* **EXERCISE OBJECTIVE**:
Transcribe the full listing exactly, and drop every picture.

* **STORED DATA**:
###

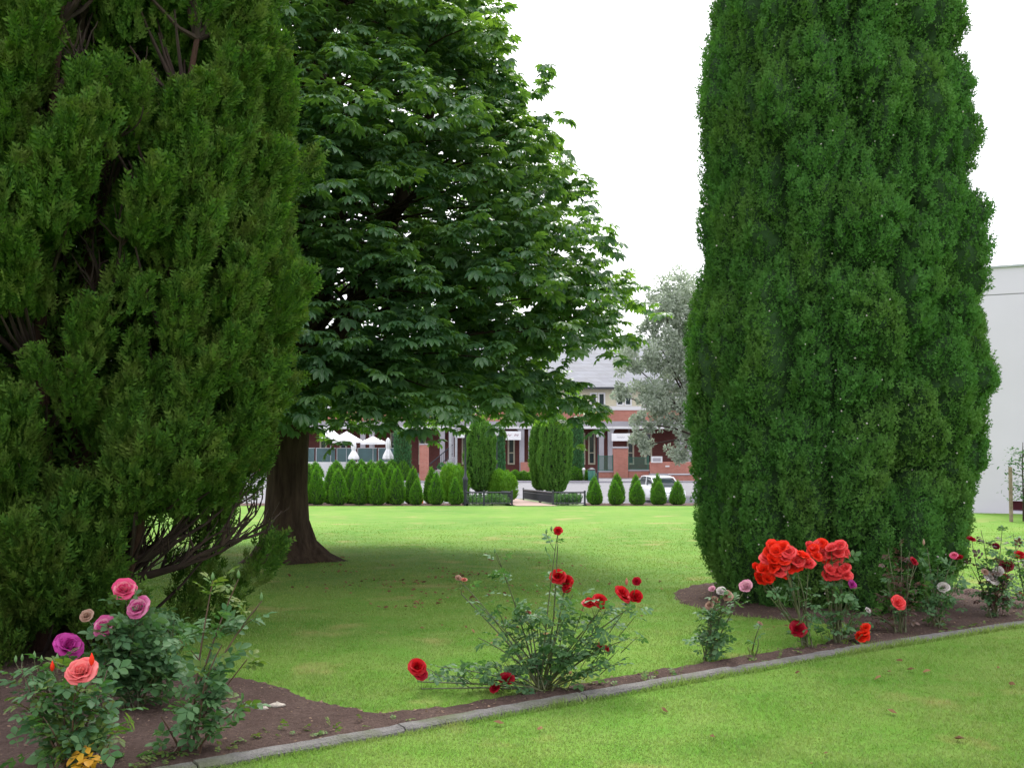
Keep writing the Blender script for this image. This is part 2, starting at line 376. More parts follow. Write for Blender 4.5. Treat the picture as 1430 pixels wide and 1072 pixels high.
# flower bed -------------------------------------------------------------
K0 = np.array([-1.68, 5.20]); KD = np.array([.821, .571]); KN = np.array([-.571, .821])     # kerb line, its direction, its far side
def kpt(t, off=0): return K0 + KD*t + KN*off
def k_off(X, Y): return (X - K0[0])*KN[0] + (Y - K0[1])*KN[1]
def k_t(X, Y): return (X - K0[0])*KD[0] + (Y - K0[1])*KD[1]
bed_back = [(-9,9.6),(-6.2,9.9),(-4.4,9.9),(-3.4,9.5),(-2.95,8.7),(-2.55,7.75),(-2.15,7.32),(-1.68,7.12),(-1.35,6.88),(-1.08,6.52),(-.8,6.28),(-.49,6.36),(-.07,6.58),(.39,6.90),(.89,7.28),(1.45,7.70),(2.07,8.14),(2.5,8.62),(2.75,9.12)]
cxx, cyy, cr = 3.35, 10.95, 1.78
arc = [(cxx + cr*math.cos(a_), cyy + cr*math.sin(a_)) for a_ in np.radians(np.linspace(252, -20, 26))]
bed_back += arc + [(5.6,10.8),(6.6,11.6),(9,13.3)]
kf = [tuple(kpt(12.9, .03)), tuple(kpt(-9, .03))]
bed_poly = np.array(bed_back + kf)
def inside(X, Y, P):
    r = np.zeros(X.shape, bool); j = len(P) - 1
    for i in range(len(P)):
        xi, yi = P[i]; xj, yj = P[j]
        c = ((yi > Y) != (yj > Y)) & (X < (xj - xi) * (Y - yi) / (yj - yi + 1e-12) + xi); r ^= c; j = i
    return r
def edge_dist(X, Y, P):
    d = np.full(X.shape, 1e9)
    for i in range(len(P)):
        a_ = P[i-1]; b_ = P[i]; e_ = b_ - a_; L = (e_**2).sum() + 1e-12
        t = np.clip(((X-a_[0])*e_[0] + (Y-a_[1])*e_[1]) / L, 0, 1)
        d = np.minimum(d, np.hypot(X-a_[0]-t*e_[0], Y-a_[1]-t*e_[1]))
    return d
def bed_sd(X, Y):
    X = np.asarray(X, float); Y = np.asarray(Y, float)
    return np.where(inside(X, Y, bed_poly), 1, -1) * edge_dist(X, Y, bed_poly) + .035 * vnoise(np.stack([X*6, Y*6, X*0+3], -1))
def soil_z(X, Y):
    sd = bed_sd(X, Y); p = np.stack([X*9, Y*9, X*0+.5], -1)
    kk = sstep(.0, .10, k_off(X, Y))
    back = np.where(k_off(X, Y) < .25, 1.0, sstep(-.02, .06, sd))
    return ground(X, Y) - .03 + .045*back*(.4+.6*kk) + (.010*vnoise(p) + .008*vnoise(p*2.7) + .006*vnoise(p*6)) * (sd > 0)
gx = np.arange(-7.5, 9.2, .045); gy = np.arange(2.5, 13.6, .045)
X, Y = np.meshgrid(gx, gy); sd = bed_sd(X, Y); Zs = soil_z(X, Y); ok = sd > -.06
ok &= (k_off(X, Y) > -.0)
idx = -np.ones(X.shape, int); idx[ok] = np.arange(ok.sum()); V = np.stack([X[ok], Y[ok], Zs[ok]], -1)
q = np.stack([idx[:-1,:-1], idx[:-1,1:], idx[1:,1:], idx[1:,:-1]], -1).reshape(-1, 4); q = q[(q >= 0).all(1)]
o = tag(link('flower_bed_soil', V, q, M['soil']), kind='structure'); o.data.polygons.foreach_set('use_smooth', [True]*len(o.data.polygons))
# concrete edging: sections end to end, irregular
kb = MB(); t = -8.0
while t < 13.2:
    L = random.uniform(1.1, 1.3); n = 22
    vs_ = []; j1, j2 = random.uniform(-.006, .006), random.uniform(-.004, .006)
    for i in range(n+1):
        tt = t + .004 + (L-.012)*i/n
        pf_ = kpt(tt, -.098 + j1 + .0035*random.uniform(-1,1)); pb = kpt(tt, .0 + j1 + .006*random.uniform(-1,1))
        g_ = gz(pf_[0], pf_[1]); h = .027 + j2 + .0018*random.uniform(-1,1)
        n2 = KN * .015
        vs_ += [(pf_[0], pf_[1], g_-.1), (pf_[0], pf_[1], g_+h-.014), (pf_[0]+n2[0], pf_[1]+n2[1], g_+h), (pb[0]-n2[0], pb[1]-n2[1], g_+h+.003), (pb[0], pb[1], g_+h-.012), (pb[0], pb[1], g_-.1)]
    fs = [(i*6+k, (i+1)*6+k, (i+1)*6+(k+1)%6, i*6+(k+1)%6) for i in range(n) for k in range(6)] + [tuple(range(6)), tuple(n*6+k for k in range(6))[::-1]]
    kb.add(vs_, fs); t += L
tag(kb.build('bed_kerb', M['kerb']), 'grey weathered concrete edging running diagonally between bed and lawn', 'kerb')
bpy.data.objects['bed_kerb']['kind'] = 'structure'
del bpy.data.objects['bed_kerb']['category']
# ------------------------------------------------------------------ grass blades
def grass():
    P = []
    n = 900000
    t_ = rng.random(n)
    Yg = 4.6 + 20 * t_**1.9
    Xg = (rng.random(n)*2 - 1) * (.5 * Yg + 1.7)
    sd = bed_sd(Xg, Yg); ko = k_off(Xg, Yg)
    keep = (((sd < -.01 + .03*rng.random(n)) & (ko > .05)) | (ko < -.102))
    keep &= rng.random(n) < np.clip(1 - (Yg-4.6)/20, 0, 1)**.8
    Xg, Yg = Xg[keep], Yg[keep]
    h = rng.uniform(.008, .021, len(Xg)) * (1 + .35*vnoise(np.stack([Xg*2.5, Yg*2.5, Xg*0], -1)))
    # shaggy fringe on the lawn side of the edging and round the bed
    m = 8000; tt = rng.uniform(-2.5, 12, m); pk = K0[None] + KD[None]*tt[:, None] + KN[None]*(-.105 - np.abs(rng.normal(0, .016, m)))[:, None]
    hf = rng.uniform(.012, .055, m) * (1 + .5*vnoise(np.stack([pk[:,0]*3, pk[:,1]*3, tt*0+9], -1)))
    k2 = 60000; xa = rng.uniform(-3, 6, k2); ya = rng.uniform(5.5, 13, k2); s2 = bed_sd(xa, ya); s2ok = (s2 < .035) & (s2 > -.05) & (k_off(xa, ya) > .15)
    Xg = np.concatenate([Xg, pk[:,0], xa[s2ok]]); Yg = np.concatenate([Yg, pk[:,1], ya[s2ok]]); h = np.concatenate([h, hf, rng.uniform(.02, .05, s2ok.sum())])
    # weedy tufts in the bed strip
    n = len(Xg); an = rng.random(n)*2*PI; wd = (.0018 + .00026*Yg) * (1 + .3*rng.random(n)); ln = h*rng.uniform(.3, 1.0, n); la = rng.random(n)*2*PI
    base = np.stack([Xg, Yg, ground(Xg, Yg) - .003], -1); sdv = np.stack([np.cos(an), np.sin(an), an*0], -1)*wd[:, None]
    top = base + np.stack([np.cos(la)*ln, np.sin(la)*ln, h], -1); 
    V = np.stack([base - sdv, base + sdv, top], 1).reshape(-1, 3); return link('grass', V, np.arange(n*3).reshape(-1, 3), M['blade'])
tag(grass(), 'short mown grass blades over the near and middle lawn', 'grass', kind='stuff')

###

* **SOLUTION TO THIS EXERCISE**:
Keep writing the Blender script for this image. This is part 2, starting at line 376. More parts follow. Write for Blender 4.5. Treat the picture as 1430 pixels wide and 1072 pixels high.
# flower bed -------------------------------------------------------------
K0 = np.array([-1.68, 5.20]); KD = np.array([.821, .571]); KN = np.array([-.571, .821])     # kerb line, its direction, its far side
def kpt(t, off=0): return K0 + KD*t + KN*off
def k_off(X, Y): return (X - K0[0])*KN[0] + (Y - K0[1])*KN[1]
def k_t(X, Y): return (X - K0[0])*KD[0] + (Y - K0[1])*KD[1]
bed_back = [(-9,9.6),(-6.2,9.9),(-4.4,9.9),(-3.4,9.5),(-2.95,8.7),(-2.55,7.75),(-2.15,7.32),(-1.68,7.12),(-1.35,6.88),(-1.08,6.52),(-.8,6.28),(-.49,6.36),(-.07,6.58),(.39,6.90),(.89,7.28),(1.45,7.70),(2.07,8.14),(2.5,8.62),(2.75,9.12)]
cxx, cyy, cr = 3.35, 10.95, 1.78
arc = [(cxx + cr*math.cos(a_), cyy + cr*math.sin(a_)) for a_ in np.radians(np.linspace(252, -20, 26))]
bed_back += arc + [(5.6,10.8),(6.6,11.6),(9,13.3)]
kf = [tuple(kpt(12.9, .03)), tuple(kpt(-9, .03))]
bed_poly = np.array(bed_back + kf)
def inside(X, Y, P):
    r = np.zeros(X.shape, bool); j = len(P) - 1
    for i in range(len(P)):
        xi, yi = P[i]; xj, yj = P[j]
        c = ((yi > Y) != (yj > Y)) & (X < (xj - xi) * (Y - yi) / (yj - yi + 1e-12) + xi); r ^= c; j = i
    return r
def edge_dist(X, Y, P):
    d = np.full(X.shape, 1e9)
    for i in range(len(P)):
        a_ = P[i-1]; b_ = P[i]; e_ = b_ - a_; L = (e_**2).sum() + 1e-12
        t = np.clip(((X-a_[0])*e_[0] + (Y-a_[1])*e_[1]) / L, 0, 1)
        d = np.minimum(d, np.hypot(X-a_[0]-t*e_[0], Y-a_[1]-t*e_[1]))
    return d
def bed_sd(X, Y):
    X = np.asarray(X, float); Y = np.asarray(Y, float)
    return np.where(inside(X, Y, bed_poly), 1, -1) * edge_dist(X, Y, bed_poly) + .035 * vnoise(np.stack([X*6, Y*6, X*0+3], -1))
def soil_z(X, Y):
    sd = bed_sd(X, Y); p = np.stack([X*9, Y*9, X*0+.5], -1)
    kk = sstep(.0, .10, k_off(X, Y))
    back = np.where(k_off(X, Y) < .25, 1.0, sstep(-.02, .06, sd))
    return ground(X, Y) - .03 + .045*back*(.4+.6*kk) + (.010*vnoise(p) + .008*vnoise(p*2.7) + .006*vnoise(p*6)) * (sd > 0)
gx = np.arange(-7.5, 9.2, .045); gy = np.arange(2.5, 13.6, .045)
X, Y = np.meshgrid(gx, gy); sd = bed_sd(X, Y); Zs = soil_z(X, Y); ok = sd > -.06
ok &= (k_off(X, Y) > -.0)
idx = -np.ones(X.shape, int); idx[ok] = np.arange(ok.sum()); V = np.stack([X[ok], Y[ok], Zs[ok]], -1)
q = np.stack([idx[:-1,:-1], idx[:-1,1:], idx[1:,1:], idx[1:,:-1]], -1).reshape(-1, 4); q = q[(q >= 0).all(1)]
o = tag(link('flower_bed_soil', V, q, M['soil']), kind='structure'); o.data.polygons.foreach_set('use_smooth', [True]*len(o.data.polygons))
# concrete edging: sections end to end, irregular
kb = MB(); t = -8.0
while t < 13.2:
    L = random.uniform(1.1, 1.3); n = 22
    vs_ = []; j1, j2 = random.uniform(-.006, .006), random.uniform(-.004, .006)
    for i in range(n+1):
        tt = t + .004 + (L-.012)*i/n
        pf_ = kpt(tt, -.098 + j1 + .0035*random.uniform(-1,1)); pb = kpt(tt, .0 + j1 + .006*random.uniform(-1,1))
        g_ = gz(pf_[0], pf_[1]); h = .027 + j2 + .0018*random.uniform(-1,1)
        n2 = KN * .015
        vs_ += [(pf_[0], pf_[1], g_-.1), (pf_[0], pf_[1], g_+h-.014), (pf_[0]+n2[0], pf_[1]+n2[1], g_+h), (pb[0]-n2[0], pb[1]-n2[1], g_+h+.003), (pb[0], pb[1], g_+h-.012), (pb[0], pb[1], g_-.1)]
    fs = [(i*6+k, (i+1)*6+k, (i+1)*6+(k+1)%6, i*6+(k+1)%6) for i in range(n) for k in range(6)] + [tuple(range(6)), tuple(n*6+k for k in range(6))[::-1]]
    kb.add(vs_, fs); t += L
tag(kb.build('bed_kerb', M['kerb']), 'grey weathered concrete edging running diagonally between bed and lawn', 'kerb')
bpy.data.objects['bed_kerb']['kind'] = 'structure'
del bpy.data.objects['bed_kerb']['category']
# ------------------------------------------------------------------ grass blades
def grass():
    P = []
    n = 900000
    t_ = rng.random(n)
    Yg = 4.6 + 20 * t_**1.9
    Xg = (rng.random(n)*2 - 1) * (.5 * Yg + 1.7)
    sd = bed_sd(Xg, Yg); ko = k_off(Xg, Yg)
    keep = (((sd < -.01 + .03*rng.random(n)) & (ko > .05)) | (ko < -.102))
    keep &= rng.random(n) < np.clip(1 - (Yg-4.6)/20, 0, 1)**.8
    Xg, Yg = Xg[keep], Yg[keep]
    h = rng.uniform(.008, .021, len(Xg)) * (1 + .35*vnoise(np.stack([Xg*2.5, Yg*2.5, Xg*0], -1)))
    # shaggy fringe on the lawn side of the edging and round the bed
    m = 8000; tt = rng.uniform(-2.5, 12, m); pk = K0[None] + KD[None]*tt[:, None] + KN[None]*(-.105 - np.abs(rng.normal(0, .016, m)))[:, None]
    hf = rng.uniform(.012, .055, m) * (1 + .5*vnoise(np.stack([pk[:,0]*3, pk[:,1]*3, tt*0+9], -1)))
    k2 = 60000; xa = rng.uniform(-3, 6, k2); ya = rng.uniform(5.5, 13, k2); s2 = bed_sd(xa, ya); s2ok = (s2 < .035) & (s2 > -.05) & (k_off(xa, ya) > .15)
    Xg = np.concatenate([Xg, pk[:,0], xa[s2ok]]); Yg = np.concatenate([Yg, pk[:,1], ya[s2ok]]); h = np.concatenate([h, hf, rng.uniform(.02, .05, s2ok.sum())])
    # weedy tufts in the bed strip
    n = len(Xg); an = rng.random(n)*2*PI; wd = (.0018 + .00026*Yg) * (1 + .3*rng.random(n)); ln = h*rng.uniform(.3, 1.0, n); la = rng.random(n)*2*PI
    base = np.stack([Xg, Yg, ground(Xg, Yg) - .003], -1); sdv = np.stack([np.cos(an), np.sin(an), an*0], -1)*wd[:, None]
    top = base + np.stack([np.cos(la)*ln, np.sin(la)*ln, h], -1); 
    V = np.stack([base - sdv, base + sdv, top], 1).reshape(-1, 3); return link('grass', V, np.arange(n*3).reshape(-1, 3), M['blade'])
tag(grass(), 'short mown grass blades over the near and middle lawn', 'grass', kind='stuff')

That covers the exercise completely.